In the entries below, count every line containing "picture". Reply with the number alone.
+---+
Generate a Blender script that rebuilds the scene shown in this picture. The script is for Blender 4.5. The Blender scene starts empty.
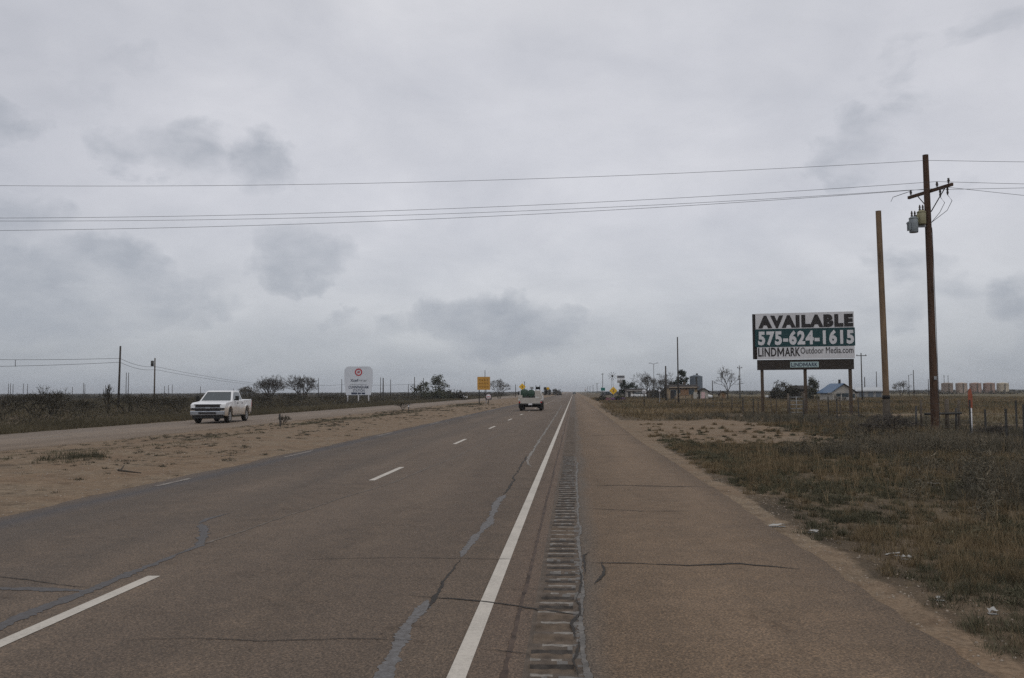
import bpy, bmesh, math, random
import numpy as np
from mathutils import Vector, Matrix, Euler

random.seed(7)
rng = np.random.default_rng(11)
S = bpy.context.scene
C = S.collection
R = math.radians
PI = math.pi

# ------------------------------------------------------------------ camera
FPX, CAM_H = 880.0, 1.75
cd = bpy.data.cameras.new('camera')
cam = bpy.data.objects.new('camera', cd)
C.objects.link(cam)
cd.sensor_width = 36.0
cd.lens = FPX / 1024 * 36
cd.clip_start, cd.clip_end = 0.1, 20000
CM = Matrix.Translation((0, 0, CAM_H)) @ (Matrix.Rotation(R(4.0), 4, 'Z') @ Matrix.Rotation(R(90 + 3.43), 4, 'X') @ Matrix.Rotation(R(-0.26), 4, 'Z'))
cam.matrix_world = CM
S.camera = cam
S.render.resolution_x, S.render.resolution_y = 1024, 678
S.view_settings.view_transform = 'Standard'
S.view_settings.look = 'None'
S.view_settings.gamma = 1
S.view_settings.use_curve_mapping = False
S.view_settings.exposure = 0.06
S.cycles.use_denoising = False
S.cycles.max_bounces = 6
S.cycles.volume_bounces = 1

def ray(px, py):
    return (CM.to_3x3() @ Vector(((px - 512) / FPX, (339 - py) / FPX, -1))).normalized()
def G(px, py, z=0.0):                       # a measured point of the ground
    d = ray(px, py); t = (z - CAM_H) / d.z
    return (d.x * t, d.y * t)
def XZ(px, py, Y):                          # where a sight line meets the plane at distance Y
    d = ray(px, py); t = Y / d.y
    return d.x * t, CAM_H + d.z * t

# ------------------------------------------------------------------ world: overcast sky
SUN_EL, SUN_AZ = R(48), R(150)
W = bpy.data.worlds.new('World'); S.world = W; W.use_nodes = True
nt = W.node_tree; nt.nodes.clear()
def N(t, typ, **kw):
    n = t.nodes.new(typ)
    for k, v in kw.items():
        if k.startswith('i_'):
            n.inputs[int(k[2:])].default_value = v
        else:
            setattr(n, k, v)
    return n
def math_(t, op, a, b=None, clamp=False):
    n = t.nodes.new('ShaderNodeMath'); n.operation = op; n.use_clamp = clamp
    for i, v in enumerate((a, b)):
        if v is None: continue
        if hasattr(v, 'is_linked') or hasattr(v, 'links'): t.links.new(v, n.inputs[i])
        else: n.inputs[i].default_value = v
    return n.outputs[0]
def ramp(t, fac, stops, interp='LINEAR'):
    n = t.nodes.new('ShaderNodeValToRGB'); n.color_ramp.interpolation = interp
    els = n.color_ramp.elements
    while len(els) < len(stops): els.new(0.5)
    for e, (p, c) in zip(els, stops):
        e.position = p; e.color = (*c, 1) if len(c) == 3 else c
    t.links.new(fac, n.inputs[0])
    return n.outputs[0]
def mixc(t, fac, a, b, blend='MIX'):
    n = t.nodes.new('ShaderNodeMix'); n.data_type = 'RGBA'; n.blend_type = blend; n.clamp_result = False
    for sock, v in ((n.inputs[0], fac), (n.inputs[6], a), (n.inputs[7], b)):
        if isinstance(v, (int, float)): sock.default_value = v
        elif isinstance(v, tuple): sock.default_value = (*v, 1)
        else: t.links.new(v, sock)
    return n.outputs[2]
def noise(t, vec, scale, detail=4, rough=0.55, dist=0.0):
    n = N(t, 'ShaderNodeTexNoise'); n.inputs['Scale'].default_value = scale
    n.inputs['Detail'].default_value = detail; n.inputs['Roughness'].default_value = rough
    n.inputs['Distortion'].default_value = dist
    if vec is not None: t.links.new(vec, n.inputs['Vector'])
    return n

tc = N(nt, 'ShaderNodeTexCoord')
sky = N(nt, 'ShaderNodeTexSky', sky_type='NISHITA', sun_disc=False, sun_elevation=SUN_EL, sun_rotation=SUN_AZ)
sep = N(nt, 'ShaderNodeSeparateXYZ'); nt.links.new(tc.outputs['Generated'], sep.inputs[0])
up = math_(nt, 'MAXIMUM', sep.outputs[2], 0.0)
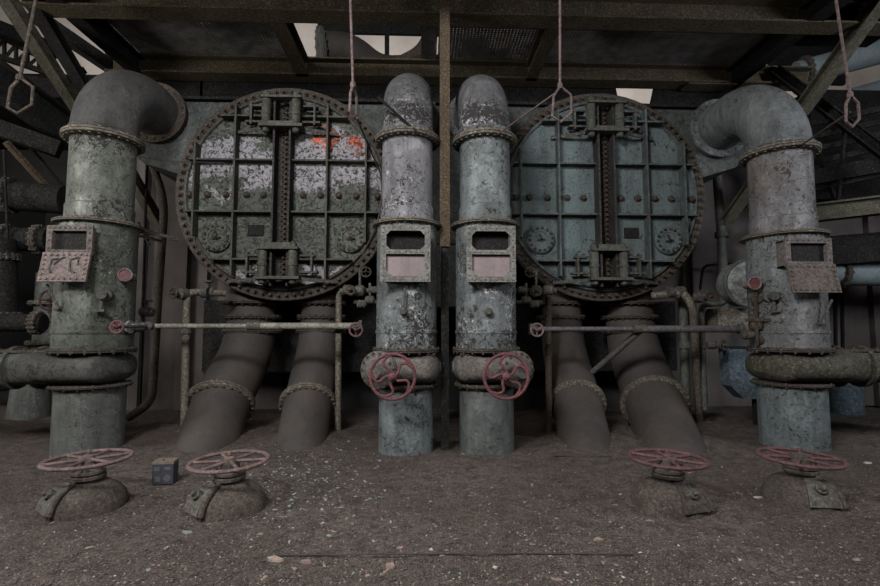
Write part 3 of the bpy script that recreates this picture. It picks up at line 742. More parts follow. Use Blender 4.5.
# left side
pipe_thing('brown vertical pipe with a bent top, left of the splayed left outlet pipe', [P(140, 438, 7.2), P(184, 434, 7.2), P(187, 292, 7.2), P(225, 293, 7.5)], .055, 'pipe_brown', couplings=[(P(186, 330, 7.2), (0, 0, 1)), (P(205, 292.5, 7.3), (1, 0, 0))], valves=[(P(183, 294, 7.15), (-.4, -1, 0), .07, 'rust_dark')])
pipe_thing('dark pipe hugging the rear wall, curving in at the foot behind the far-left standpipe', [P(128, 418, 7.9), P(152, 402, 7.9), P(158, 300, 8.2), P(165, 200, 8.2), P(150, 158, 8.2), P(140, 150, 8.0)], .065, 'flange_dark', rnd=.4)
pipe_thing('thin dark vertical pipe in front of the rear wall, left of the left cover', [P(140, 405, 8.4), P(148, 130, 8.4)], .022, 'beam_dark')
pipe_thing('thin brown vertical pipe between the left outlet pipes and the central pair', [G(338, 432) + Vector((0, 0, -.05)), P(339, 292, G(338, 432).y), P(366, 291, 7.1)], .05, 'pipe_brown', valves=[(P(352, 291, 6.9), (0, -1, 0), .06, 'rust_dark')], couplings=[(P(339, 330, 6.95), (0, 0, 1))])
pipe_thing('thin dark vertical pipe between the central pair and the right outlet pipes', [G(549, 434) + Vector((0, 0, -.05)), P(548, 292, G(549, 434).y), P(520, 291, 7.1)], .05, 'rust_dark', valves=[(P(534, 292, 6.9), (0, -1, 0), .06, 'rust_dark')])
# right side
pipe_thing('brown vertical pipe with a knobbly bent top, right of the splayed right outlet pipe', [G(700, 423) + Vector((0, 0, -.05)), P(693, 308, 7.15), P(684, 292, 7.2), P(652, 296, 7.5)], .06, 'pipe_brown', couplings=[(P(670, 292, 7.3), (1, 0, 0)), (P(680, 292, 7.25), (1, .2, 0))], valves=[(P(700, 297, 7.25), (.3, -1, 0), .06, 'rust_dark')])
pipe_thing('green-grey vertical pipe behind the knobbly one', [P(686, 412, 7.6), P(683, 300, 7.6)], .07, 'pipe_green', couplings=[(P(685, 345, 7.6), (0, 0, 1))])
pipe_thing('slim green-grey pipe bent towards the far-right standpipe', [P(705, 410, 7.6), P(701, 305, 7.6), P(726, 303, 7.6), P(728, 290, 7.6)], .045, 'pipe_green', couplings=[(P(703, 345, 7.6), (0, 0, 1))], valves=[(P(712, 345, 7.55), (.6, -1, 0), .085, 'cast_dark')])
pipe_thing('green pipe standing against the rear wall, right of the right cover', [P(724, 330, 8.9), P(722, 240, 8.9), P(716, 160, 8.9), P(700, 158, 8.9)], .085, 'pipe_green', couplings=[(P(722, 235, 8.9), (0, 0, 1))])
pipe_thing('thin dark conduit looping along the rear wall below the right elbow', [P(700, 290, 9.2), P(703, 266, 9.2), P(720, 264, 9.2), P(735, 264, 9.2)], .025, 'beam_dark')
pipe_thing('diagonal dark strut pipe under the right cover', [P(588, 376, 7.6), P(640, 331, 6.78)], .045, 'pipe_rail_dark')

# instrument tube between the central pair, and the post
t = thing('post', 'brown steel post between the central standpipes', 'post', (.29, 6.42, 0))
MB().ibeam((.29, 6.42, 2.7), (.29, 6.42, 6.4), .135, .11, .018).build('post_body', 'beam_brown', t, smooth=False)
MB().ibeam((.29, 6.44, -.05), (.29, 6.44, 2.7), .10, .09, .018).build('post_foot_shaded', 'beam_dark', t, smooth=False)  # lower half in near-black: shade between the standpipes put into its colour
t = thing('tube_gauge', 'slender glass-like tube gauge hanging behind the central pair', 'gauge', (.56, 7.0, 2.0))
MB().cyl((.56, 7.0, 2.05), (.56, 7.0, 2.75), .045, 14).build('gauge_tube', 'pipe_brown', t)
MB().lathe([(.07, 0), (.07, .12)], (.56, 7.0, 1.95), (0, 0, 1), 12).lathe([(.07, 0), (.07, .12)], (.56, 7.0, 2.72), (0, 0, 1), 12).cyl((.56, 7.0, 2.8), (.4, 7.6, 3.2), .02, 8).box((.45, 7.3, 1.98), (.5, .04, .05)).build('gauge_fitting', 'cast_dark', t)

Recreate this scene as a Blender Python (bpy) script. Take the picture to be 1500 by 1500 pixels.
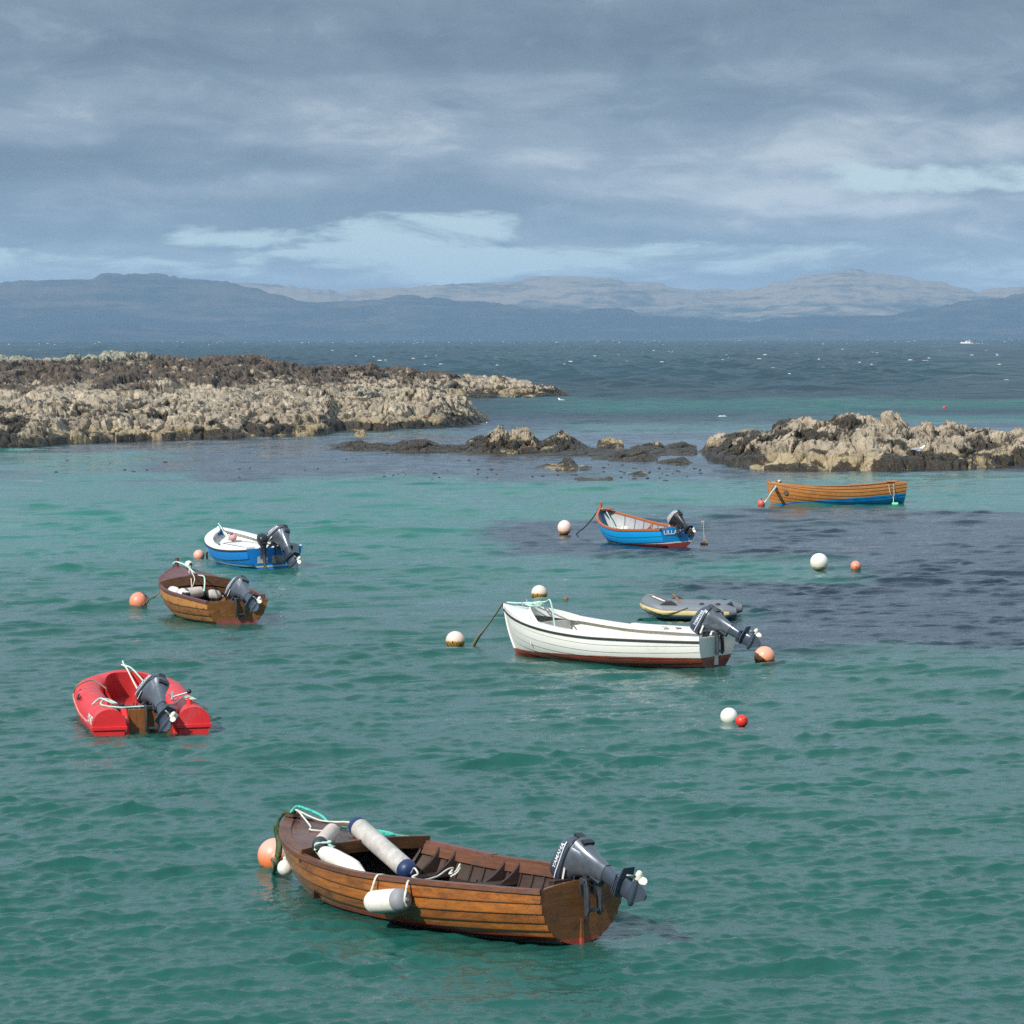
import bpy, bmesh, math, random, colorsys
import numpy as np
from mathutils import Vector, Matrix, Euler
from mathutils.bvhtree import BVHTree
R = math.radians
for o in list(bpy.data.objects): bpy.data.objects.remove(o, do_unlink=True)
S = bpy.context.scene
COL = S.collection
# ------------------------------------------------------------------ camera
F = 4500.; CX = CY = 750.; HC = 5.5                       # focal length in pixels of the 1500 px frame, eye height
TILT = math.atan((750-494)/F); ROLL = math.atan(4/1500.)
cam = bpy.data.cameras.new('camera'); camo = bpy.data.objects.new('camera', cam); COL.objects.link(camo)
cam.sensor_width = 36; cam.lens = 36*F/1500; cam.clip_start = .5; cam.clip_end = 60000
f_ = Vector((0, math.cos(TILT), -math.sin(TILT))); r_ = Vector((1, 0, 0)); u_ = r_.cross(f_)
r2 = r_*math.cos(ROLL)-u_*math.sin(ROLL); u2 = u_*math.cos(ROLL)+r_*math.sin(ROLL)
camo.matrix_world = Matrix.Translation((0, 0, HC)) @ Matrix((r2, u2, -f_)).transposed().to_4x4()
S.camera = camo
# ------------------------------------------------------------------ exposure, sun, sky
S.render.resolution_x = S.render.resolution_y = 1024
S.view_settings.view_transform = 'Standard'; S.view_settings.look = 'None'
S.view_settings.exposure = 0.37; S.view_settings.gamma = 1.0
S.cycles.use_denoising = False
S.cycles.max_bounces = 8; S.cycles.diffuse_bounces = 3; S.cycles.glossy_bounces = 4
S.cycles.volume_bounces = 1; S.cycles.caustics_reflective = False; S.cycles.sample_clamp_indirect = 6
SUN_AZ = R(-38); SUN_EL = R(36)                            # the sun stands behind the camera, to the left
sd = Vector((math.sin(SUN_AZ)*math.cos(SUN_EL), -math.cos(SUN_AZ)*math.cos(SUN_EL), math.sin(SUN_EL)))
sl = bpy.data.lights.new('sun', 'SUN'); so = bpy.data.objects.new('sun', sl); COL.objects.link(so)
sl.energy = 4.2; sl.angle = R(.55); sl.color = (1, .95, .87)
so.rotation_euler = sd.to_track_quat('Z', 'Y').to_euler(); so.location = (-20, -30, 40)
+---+
• _WORKED ANSWER_: 3